Sunday, September 27, 2009

Sermon: The Prayer List

James 5 and Ephesians 3



Scripture study on Intercessory Prayer

Confounded by response to prayer list idea.

What are we doing when we pray? When we pray for the health and well-being of others, that is called an “intercessory prayer.” We are asking God to act on behalf of those we name and lift up to God.

There are many scriptures that affirm this method of prayer.

There are also many instances that I’ve heard of where God or children of God are abused because of the reality that not everything we pray for is granted.

We may lose people we love and are holding onto hope that they will recover. We may see our loved ones’ suffer terribly from illness or injury.

If you only go by some proof-text for the un-qualified power of prayer, like And whatever you ask for in prayer, having faith and [really] believing, you will receive.Matthew 21: 22, you will be faced with options that seem to me to be quite troublesome: that there actually is no God, that this God doesn’t actually care about you or your prayers anyway, or that you aren’t faithful enough.

I have heard and imagine you have too, stories that make me want to go back to scenarios and slap people in the face, such as when someone is suffering from grief at the loss of a loved one, someone uses that as a “teaching point” to try and convince them that their faith is lacking. “Well, if only you’d had more faith, if only you’d prayed harder, maybe this wonldn’t have happened.”
If someone said that to me with the intention of increasing my faith, I can assure you that they would have the opposite effect.

That kind of insensitive and blasphemous comment has the effect of destroying faith and faithful people, not enhancing faith or building people up.

I don’t see any merit in that kind of behavior. Jesus wasn’t “holier than thou,” Jesus made himself low for our sake.

There’s also all sorts of “Prayer of Jabez” and “The Secret” kinds of mumbo jumbo out there that takes such scriptures as that from Matthew and Mark 11 and other scriptures that seem to say, “You want it? You got it!” and uses them for the sake of assuring people that if you only do things “our way, (the right way),” then God will reward you with everything you ask for.

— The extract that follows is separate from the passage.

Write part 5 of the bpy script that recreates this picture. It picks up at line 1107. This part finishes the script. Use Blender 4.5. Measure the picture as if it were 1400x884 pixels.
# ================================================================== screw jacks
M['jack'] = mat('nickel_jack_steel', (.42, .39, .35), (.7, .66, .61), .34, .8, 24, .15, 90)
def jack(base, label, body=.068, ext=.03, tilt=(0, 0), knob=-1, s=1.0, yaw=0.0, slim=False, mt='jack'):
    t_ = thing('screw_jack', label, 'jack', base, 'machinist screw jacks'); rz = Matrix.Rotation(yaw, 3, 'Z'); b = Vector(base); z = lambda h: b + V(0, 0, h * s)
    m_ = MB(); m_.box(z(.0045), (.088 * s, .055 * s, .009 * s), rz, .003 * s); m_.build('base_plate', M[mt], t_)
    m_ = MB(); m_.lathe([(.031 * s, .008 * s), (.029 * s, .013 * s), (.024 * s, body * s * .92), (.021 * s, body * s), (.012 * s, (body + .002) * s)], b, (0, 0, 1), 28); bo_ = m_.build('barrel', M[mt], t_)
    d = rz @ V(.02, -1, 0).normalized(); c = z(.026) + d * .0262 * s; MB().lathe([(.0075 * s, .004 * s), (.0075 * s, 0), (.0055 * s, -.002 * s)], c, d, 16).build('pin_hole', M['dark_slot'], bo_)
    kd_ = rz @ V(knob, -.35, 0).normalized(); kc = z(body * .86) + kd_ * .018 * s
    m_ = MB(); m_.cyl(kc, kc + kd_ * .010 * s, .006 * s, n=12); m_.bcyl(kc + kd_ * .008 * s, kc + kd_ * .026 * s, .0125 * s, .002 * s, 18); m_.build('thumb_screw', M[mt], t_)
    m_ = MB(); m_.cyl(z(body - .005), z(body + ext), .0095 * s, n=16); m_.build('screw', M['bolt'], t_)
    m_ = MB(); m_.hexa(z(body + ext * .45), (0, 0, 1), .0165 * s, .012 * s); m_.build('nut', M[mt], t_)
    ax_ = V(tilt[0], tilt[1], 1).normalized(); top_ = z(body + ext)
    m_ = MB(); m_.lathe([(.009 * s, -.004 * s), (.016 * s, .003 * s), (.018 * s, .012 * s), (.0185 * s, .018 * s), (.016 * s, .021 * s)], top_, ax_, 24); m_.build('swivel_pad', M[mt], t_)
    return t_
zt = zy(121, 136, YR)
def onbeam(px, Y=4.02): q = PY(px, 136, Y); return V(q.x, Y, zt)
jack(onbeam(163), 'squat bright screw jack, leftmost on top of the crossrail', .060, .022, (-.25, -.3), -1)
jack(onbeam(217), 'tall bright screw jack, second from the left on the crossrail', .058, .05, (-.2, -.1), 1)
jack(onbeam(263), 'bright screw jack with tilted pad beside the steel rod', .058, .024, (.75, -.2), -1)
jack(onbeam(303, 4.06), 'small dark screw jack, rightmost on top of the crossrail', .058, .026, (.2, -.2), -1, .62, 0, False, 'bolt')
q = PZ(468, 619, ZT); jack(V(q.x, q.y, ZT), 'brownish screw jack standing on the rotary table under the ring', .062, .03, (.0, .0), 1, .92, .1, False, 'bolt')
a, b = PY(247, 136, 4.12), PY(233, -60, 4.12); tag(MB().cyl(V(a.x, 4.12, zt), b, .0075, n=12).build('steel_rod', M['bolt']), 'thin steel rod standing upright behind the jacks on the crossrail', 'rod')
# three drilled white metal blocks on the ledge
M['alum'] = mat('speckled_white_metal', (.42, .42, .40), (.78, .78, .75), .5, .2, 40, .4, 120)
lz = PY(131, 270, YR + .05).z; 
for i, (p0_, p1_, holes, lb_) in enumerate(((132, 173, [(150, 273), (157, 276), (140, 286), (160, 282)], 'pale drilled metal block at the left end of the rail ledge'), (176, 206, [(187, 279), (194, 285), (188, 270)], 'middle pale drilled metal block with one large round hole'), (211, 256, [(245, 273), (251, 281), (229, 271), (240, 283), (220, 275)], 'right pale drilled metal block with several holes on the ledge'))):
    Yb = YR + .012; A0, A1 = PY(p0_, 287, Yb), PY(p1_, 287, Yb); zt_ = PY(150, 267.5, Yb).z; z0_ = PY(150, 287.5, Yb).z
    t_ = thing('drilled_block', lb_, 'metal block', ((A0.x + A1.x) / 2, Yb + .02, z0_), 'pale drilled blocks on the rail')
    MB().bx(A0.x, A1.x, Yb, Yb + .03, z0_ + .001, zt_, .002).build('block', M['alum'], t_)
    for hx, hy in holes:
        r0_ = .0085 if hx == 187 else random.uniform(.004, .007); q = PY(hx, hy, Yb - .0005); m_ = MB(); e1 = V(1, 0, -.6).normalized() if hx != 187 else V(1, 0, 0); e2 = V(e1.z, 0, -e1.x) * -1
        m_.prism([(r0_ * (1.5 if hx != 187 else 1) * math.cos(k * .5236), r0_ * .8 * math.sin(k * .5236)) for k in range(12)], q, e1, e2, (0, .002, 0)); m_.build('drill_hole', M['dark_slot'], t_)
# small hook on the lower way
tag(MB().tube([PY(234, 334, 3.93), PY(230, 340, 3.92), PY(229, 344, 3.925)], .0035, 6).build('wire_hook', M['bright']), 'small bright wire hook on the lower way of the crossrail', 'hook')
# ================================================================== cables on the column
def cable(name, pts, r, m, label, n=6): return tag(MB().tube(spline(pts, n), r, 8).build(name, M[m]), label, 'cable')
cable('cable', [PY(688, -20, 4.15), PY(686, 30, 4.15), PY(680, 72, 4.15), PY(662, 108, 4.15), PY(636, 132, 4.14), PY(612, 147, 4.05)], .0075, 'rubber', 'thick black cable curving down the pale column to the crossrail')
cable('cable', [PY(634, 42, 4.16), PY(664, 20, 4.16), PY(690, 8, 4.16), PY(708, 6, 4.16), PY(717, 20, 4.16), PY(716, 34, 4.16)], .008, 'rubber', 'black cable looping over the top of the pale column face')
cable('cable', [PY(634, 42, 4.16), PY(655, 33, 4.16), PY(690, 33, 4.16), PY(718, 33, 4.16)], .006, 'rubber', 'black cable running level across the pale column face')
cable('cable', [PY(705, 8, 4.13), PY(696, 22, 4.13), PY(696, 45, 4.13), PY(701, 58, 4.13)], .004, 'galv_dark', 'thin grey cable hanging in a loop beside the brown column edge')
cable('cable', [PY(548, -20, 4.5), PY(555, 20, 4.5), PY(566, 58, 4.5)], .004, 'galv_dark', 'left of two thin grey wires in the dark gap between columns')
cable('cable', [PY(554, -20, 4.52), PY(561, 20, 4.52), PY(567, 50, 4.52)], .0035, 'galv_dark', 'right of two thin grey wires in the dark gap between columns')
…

Preachers in this tradition typically buy all sorts of expensive cars and suits and helicopters with their parishioners money as a testament to the false truth they are proclaiming. “You can be like me if you only believe!”

This is the Gospel of Jiminy Cricket, not of Jesus Christ. No, “when you wish upon a star, makes no difference who you are, anything your heart desires will come to you,” isn’t scripture, it is Pinnochio.

Jesus spoke and embodied the idea of suffering with, standing up for, the lost, broken, sick, outcast, and oppressed, not chastising them for being those things. Prayer isn’t wish-fulfillment. Prayer is “entering into the suffering of others.”

\First paragraph of Christian Century

Prayer may not bring us what we want. We may not see an improvement in the health of our loved ones when we pray for them. There is scientific evidence that prayer does have some effect on recovering people who know they are being prayed for, and even those who don’t know they are being prayed for, but how this all works is simply a mystery.

One thing that we can be assured of is that prayer works on the pray-er. Prayer opens our eyes to the good things that God is doing in all kinds of situations. Prayer strengthens our belief. “Lord, I believe, help my unbelief,” said the man being healed by Jesus in Mark 9:24.

Prayer, as Paul prayed for the church at Ephesus, helps us “to grasp how wide and long and high and deep is the love of Christ, 19and to know this love that surpasses knowledge—that you may be filled to the measure of all the fullness of God.”

This is the truest purpose of prayer. It gives us and those for whom we pray the assurance that no matter what besets us, we are loved and cherished by God to an unfathomable degree.

And so when we pray, may we pray to be reminded of this wholeness toward which God is pulling us. This wholeness that can become manifest regardless of our physical condition.